* [To do]
All of the material below is to be returned exactly.
****************************************
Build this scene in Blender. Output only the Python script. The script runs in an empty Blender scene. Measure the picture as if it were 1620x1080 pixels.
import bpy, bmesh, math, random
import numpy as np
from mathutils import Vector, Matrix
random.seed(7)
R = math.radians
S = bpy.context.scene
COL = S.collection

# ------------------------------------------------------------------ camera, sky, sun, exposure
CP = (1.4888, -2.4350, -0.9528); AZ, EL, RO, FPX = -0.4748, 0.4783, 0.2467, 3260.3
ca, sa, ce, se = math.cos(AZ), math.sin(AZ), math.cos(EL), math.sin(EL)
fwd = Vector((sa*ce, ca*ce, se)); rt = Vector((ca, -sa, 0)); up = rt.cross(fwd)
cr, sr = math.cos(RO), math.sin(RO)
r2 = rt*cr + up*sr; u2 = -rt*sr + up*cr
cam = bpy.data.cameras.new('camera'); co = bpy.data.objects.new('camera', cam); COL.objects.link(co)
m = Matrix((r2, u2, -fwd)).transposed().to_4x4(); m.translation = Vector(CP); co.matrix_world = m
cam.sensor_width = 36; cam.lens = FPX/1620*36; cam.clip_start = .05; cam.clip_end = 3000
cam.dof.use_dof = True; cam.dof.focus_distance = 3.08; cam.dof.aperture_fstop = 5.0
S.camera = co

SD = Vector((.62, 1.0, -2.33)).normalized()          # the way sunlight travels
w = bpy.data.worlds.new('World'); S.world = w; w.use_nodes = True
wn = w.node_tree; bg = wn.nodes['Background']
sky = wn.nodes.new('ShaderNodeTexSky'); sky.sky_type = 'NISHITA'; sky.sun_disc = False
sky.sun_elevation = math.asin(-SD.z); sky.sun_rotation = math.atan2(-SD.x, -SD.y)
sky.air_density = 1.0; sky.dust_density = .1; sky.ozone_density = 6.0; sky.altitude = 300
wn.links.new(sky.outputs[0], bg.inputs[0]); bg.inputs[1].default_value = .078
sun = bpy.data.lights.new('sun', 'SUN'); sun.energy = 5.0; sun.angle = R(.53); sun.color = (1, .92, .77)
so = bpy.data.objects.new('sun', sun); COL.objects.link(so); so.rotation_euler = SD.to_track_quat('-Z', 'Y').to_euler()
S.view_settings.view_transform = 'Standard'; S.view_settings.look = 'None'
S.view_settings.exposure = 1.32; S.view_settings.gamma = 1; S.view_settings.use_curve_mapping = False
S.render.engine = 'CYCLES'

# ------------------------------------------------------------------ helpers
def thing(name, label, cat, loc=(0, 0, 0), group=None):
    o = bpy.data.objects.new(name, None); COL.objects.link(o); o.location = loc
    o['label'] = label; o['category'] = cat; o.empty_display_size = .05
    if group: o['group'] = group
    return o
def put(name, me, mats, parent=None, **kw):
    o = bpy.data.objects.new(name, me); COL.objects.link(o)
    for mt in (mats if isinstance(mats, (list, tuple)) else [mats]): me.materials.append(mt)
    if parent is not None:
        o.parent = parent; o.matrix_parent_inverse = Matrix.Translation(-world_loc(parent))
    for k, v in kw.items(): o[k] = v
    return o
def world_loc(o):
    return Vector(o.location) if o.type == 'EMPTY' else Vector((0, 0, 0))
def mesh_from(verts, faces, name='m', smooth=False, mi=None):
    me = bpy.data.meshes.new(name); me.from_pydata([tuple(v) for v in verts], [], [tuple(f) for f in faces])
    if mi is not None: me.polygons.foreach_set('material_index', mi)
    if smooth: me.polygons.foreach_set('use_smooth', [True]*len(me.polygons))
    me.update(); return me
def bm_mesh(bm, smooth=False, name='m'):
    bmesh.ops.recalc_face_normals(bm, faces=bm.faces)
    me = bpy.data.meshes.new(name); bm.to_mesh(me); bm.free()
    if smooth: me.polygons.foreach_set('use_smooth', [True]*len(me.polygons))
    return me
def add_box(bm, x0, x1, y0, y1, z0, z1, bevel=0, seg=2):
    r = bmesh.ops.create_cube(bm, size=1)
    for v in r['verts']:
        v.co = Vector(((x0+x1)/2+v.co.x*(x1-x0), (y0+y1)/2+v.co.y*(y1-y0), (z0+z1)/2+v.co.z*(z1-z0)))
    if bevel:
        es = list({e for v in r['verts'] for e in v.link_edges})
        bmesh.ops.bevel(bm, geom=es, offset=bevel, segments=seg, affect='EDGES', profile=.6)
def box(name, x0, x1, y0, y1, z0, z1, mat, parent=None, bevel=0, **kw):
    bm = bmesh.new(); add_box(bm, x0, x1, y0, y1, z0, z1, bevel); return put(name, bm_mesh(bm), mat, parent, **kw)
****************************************
* [Answer to this task]
Build this scene in Blender. Output only the Python script. The script runs in an empty Blender scene. Measure the picture as if it were 1620x1080 pixels.
import bpy, bmesh, math, random
import numpy as np
from mathutils import Vector, Matrix
random.seed(7)
R = math.radians
S = bpy.context.scene
COL = S.collection

# ------------------------------------------------------------------ camera, sky, sun, exposure
CP = (1.4888, -2.4350, -0.9528); AZ, EL, RO, FPX = -0.4748, 0.4783, 0.2467, 3260.3
ca, sa, ce, se = math.cos(AZ), math.sin(AZ), math.cos(EL), math.sin(EL)
fwd = Vector((sa*ce, ca*ce, se)); rt = Vector((ca, -sa, 0)); up = rt.cross(fwd)
cr, sr = math.cos(RO), math.sin(RO)
r2 = rt*cr + up*sr; u2 = -rt*sr + up*cr
cam = bpy.data.cameras.new('camera'); co = bpy.data.objects.new('camera', cam); COL.objects.link(co)
m = Matrix((r2, u2, -fwd)).transposed().to_4x4(); m.translation = Vector(CP); co.matrix_world = m
cam.sensor_width = 36; cam.lens = FPX/1620*36; cam.clip_start = .05; cam.clip_end = 3000
cam.dof.use_dof = True; cam.dof.focus_distance = 3.08; cam.dof.aperture_fstop = 5.0
S.camera = co

SD = Vector((.62, 1.0, -2.33)).normalized()          # the way sunlight travels
w = bpy.data.worlds.new('World'); S.world = w; w.use_nodes = True
wn = w.node_tree; bg = wn.nodes['Background']
sky = wn.nodes.new('ShaderNodeTexSky'); sky.sky_type = 'NISHITA'; sky.sun_disc = False
sky.sun_elevation = math.asin(-SD.z); sky.sun_rotation = math.atan2(-SD.x, -SD.y)
sky.air_density = 1.0; sky.dust_density = .1; sky.ozone_density = 6.0; sky.altitude = 300
wn.links.new(sky.outputs[0], bg.inputs[0]); bg.inputs[1].default_value = .078
sun = bpy.data.lights.new('sun', 'SUN'); sun.energy = 5.0; sun.angle = R(.53); sun.color = (1, .92, .77)
so = bpy.data.objects.new('sun', sun); COL.objects.link(so); so.rotation_euler = SD.to_track_quat('-Z', 'Y').to_euler()
S.view_settings.view_transform = 'Standard'; S.view_settings.look = 'None'
S.view_settings.exposure = 1.32; S.view_settings.gamma = 1; S.view_settings.use_curve_mapping = False
S.render.engine = 'CYCLES'

# ------------------------------------------------------------------ helpers
def thing(name, label, cat, loc=(0, 0, 0), group=None):
    o = bpy.data.objects.new(name, None); COL.objects.link(o); o.location = loc
    o['label'] = label; o['category'] = cat; o.empty_display_size = .05
    if group: o['group'] = group
    return o
def put(name, me, mats, parent=None, **kw):
    o = bpy.data.objects.new(name, me); COL.objects.link(o)
    for mt in (mats if isinstance(mats, (list, tuple)) else [mats]): me.materials.append(mt)
    if parent is not None:
        o.parent = parent; o.matrix_parent_inverse = Matrix.Translation(-world_loc(parent))
    for k, v in kw.items(): o[k] = v
    return o
def world_loc(o):
    return Vector(o.location) if o.type == 'EMPTY' else Vector((0, 0, 0))
def mesh_from(verts, faces, name='m', smooth=False, mi=None):
    me = bpy.data.meshes.new(name); me.from_pydata([tuple(v) for v in verts], [], [tuple(f) for f in faces])
    if mi is not None: me.polygons.foreach_set('material_index', mi)
    if smooth: me.polygons.foreach_set('use_smooth', [True]*len(me.polygons))
    me.update(); return me
def bm_mesh(bm, smooth=False, name='m'):
    bmesh.ops.recalc_face_normals(bm, faces=bm.faces)
    me = bpy.data.meshes.new(name); bm.to_mesh(me); bm.free()
    if smooth: me.polygons.foreach_set('use_smooth', [True]*len(me.polygons))
    return me
def add_box(bm, x0, x1, y0, y1, z0, z1, bevel=0, seg=2):
    r = bmesh.ops.create_cube(bm, size=1)
    for v in r['verts']:
        v.co = Vector(((x0+x1)/2+v.co.x*(x1-x0), (y0+y1)/2+v.co.y*(y1-y0), (z0+z1)/2+v.co.z*(z1-z0)))
    if bevel:
        es = list({e for v in r['verts'] for e in v.link_edges})
        bmesh.ops.bevel(bm, geom=es, offset=bevel, segments=seg, affect='EDGES', profile=.6)
def box(name, x0, x1, y0, y1, z0, z1, mat, parent=None, bevel=0, **kw):
    bm = bmesh.new(); add_box(bm, x0, x1, y0, y1, z0, z1, bevel); return put(name, bm_mesh(bm), mat, parent, **kw)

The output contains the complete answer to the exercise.